Ukraine unit says Russian brigade flees Bakhmut outskirts
FILE PHOTO: A Ukrainian service member walks near residential buildings damaged by a Russian military strike, amid Russia's attack on Ukraine, in the front line town of Bakhmut, in Donetsk region, Ukraine April 21, 2023. REUTERS/Anna Kudriavtseva
KYIV (Reuters) - A Ukrainian military unit said on Wednesday it had routed a Russian infantry brigade from territory near Bakhmut, claiming to confirm an account by the head of Russia's Wagner private army that the Russian forces had fled.
Moscow has not commented on the reports from either side that its 72nd Separate Motor-rifle Brigade had abandoned its positions on the southwestern outskirts of Bakhmut.
The Russian ministry of defence did not immediately reply to a request from Reuters for comment, and Reuters could not independently confirm the situation in the area.
A Russian brigade is typically formed of several thousand troops. The eastern Ukrainian city has been the primary target of Moscow's huge winter offensive and scene of the bloodiest ground combat in Europe since World War Two.
Russian mercenary boss Yevgeny Prigozhin, who has repeatedly accused Moscow's regular armed forces of failing to adequately support his private army that led the fight in Bakhmut, said on Tuesday that the Russian brigade had abandoned its positions.
"Our army is fleeing. The 72nd Brigade pissed away three square km this morning, where I had lost around 500 men," Prigozhin said.
In a statement overnight, Ukraine's Third Separate Assault Brigade said: "It's official.
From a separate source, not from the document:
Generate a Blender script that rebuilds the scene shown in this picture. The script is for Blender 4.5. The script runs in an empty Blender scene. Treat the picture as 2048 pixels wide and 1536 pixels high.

Prigozhin's report about the flight of Russia's 72nd Independent Motorized Rifle Brigade from near Bakhmut and the '500 corpses' of Russians left behind is true."
"The Third Assault Brigade is grateful for the publicity about our success at the front."
Early on Wednesday the unit, formed from Ukraine's nationalist Azov Battalion, reposted a video of one of Azov's founders, Andriy Biletsky, who said his forces had "defeated" the Russian brigade.
"In fact, the 6th and 7th squadrons of this brigade were almost entirely destroyed, brigade intelligence was destroyed, large number of fighting vehicles were destroyed, a considerable number of prisoners were taken," he said.
"The attacks were implemented within a territory 3 km wide and 2.6 km deep, and this entire territory is completely liberated from the Russian occupying forces."
Ukraine's General Staff, which typically withholds such detail from its regular reports, gave no specific account of fighting in the area, apart from saying that Russia had "conducted an unsuccessful offensive in the city of Bakhmut".